Though the restored village was dedicated by Governor Henry Horner and the Abraham Lincoln Association on a rainy day in October 1933, construction continued throughout the decade. In 1934, the Civilian Conservation Corps came in and took over the reconstruction work, building cabins and stores to resemble as closely as possible the appearance of the village one hundred years before.

“The State has made an excellent job of the reconstruction,” wrote Benjamin P. Thomas, Executive Secretary of the Abraham Lincoln Association. Thomas went on to write that state officials, “spared no effort to secure historic fidelity in every possible detail,” and that, “every available scrap of information about the old village was collected.”

Painstaking research was done on the site and on its inhabitants. Every detail, from the width of the main street to the locations of the fireplaces within each cabin was carefully studied to create the most accurate restoration possible. Many of the furnishings were donated by local residents.

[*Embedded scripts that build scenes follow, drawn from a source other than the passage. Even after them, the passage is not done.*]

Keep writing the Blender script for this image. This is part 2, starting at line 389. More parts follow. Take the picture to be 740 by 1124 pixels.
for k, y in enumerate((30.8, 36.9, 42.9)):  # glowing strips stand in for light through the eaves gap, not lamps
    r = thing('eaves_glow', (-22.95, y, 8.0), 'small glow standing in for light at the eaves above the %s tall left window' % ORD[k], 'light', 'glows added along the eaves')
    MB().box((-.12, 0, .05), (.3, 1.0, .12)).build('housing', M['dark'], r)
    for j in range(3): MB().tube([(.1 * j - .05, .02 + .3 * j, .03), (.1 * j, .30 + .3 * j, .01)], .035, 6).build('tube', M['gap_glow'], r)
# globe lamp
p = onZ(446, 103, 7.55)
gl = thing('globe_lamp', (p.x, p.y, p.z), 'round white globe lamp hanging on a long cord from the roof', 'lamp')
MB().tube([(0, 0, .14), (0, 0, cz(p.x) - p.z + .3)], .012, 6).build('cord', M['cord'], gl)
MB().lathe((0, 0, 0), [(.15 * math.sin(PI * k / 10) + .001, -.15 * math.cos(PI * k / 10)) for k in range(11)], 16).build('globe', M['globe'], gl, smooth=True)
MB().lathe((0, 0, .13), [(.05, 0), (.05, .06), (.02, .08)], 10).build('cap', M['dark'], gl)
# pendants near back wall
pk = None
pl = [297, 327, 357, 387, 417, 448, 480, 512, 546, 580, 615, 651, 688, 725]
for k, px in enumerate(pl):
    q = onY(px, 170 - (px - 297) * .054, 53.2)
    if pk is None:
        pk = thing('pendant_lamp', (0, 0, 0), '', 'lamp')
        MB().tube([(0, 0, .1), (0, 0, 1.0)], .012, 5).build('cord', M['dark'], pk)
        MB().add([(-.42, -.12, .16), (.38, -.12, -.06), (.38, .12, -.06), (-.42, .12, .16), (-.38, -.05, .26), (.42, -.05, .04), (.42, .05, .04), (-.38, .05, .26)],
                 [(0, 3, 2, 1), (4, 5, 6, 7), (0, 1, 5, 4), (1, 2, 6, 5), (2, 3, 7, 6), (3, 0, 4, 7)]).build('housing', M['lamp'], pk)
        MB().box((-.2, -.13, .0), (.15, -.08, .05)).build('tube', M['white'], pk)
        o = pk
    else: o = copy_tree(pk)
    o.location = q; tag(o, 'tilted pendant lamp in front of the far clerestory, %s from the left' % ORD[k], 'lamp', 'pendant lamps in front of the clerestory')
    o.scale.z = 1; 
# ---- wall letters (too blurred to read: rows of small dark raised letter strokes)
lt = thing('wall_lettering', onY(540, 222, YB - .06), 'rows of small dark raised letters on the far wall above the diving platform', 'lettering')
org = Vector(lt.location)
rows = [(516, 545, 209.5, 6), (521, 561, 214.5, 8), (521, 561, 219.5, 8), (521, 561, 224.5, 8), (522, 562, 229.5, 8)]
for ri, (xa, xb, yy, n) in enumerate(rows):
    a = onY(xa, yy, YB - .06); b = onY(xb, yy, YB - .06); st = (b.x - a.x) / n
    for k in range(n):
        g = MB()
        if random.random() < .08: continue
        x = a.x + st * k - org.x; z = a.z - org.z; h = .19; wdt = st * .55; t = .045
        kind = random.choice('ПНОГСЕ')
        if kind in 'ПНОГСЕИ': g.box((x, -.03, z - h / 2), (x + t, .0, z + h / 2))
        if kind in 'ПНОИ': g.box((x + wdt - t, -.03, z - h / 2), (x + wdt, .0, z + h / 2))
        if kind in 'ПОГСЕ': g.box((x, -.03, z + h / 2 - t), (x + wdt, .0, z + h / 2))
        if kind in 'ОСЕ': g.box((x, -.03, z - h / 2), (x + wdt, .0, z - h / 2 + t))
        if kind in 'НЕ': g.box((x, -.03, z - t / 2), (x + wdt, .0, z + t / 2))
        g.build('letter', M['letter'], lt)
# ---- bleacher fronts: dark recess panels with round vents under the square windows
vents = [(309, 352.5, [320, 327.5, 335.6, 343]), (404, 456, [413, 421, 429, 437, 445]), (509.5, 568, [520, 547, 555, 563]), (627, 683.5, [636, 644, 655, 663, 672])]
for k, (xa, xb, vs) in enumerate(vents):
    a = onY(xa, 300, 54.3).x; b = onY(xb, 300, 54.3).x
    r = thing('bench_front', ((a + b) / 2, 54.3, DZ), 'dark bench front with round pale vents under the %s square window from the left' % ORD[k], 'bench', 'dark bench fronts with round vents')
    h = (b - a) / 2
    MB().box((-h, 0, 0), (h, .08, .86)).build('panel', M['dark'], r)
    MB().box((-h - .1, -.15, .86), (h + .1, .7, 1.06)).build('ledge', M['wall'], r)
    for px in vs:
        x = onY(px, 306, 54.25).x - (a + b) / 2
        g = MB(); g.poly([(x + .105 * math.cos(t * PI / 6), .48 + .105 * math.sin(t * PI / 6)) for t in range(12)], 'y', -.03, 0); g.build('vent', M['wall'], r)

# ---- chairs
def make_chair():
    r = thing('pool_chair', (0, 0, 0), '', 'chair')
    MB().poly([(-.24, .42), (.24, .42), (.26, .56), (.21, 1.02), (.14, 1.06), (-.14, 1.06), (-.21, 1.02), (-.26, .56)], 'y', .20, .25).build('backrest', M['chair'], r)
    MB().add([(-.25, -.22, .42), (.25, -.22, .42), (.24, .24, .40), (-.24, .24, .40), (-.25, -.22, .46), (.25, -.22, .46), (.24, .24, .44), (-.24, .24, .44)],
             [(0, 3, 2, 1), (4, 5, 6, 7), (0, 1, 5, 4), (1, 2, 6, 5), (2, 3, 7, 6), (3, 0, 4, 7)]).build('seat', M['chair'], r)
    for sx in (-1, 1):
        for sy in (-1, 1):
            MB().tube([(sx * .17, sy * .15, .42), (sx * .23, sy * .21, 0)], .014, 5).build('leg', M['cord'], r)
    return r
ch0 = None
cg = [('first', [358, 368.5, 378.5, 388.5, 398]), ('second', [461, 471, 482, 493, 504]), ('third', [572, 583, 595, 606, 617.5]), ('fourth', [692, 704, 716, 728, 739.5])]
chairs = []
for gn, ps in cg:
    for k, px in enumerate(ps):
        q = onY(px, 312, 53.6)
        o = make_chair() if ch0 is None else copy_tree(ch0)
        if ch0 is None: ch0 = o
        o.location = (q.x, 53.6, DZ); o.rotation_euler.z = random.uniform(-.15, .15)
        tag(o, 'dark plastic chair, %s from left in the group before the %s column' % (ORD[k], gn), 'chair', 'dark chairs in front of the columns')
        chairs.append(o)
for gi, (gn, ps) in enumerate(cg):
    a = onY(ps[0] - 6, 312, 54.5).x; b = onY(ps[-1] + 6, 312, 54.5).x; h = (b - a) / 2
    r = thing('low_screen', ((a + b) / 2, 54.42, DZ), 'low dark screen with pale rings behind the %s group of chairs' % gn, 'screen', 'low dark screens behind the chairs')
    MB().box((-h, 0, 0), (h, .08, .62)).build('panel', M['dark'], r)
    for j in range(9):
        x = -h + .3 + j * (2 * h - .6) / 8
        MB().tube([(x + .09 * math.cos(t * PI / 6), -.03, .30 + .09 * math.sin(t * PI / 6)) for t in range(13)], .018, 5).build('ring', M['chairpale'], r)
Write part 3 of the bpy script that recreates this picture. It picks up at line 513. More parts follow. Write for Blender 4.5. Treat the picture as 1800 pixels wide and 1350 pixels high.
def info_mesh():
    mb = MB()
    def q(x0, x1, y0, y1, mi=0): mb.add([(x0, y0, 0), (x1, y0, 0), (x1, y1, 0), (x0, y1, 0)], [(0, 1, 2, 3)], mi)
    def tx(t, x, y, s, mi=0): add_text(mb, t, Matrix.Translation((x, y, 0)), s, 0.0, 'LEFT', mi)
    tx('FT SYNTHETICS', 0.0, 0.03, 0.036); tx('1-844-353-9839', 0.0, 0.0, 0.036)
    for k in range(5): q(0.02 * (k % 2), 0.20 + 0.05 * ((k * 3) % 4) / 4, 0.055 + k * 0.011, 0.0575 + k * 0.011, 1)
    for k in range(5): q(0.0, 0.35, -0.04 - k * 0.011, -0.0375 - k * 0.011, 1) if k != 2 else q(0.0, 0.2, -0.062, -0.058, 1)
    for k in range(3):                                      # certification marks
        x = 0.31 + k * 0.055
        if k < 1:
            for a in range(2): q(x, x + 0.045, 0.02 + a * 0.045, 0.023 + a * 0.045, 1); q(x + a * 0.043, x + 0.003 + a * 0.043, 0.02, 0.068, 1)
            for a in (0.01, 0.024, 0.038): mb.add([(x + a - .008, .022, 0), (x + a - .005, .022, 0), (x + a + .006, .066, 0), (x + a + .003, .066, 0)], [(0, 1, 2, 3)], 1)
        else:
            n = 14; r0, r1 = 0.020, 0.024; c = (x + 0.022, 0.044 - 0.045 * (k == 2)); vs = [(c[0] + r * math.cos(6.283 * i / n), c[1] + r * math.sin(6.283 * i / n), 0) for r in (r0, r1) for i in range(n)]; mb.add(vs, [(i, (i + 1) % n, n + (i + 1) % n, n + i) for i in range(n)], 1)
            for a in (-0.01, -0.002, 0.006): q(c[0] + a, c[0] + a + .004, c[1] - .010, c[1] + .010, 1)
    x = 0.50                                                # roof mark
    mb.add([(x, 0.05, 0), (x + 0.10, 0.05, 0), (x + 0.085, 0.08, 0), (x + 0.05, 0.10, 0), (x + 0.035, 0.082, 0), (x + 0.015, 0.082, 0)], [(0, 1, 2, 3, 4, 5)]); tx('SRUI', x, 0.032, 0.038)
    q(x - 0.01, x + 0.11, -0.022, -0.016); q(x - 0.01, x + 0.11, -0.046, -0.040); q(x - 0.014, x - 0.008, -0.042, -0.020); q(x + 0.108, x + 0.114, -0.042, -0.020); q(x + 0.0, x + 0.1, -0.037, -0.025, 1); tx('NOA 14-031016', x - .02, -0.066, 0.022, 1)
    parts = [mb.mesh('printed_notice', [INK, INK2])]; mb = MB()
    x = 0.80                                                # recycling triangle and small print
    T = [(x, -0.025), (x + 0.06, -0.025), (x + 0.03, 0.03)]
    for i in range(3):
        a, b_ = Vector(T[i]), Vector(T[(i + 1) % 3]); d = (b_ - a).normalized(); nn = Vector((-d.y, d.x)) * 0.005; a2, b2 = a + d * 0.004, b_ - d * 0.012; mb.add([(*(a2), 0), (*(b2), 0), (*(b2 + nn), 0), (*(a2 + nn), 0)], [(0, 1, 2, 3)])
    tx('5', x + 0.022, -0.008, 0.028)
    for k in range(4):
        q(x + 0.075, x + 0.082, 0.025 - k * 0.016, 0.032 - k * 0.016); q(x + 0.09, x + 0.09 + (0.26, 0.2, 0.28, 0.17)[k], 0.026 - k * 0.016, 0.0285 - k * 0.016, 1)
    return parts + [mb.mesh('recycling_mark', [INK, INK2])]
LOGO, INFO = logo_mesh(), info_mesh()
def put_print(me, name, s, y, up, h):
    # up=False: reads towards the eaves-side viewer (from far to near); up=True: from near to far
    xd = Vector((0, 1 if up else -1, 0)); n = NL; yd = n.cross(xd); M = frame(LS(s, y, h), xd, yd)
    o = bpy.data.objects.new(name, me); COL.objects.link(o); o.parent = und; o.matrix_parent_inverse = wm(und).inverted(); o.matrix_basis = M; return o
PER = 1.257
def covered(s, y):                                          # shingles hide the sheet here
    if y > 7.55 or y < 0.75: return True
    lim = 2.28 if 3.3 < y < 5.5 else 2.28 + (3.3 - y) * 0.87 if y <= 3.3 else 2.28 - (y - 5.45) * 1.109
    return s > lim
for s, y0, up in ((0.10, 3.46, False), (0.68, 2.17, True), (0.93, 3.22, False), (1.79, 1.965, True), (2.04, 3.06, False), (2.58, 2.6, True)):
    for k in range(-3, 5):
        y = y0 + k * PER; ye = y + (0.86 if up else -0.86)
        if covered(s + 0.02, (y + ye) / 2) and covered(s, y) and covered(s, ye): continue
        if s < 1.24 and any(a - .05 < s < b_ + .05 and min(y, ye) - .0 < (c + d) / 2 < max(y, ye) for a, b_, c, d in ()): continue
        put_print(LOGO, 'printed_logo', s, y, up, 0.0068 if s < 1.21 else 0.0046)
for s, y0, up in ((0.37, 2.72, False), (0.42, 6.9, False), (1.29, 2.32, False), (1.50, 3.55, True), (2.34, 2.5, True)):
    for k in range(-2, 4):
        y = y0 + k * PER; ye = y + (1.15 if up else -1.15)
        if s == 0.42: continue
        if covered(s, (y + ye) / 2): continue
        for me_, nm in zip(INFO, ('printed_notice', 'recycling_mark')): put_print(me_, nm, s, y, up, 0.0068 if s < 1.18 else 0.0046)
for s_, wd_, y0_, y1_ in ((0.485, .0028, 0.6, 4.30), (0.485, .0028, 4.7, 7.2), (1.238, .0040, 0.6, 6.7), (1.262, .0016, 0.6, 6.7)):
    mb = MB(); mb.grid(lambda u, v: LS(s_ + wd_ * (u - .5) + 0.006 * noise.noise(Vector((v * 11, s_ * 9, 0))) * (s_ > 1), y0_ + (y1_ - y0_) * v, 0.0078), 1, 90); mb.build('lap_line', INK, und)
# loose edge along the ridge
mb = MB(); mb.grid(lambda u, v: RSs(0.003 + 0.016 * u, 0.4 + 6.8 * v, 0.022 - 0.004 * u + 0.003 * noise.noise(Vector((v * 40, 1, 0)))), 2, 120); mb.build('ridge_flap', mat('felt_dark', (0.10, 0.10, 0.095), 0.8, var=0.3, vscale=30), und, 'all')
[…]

“The people of Menard County and others who have made contributions deserve high praise for the unselfish generosity with which they have turned over their treasures to the state,” Thomas wrote. Some of those treasures were simply from the period of the 1830s, others were traced back to specific buildings in New Salem itself.

Research continues, part of a seemingly never-ending quest for historical accuracy at the site, which now contains 700 acres, 23 historic buildings – homes, shops, stores, a school, a tavern and the mill. The park also hosts a museum, informational displays and costumed interpreters who bring the village to life.

For more than 80 years, Lincoln’s New Salem has provided visitors with a look at the surroundings where Abraham Lincoln spent his first years of adulthood, where he learned the law and where his road to the White House began. Today the park, located 15 minutes from Springfield on Illinois 97, hosts festivals, living history demonstrations, a 500-seat theater in the park and a campground.

Lincoln’s New Salem is open to visitors from 9 a.m. to 5 p.m. seven days a week between May and October, Wednesdays through Sundays from November to April.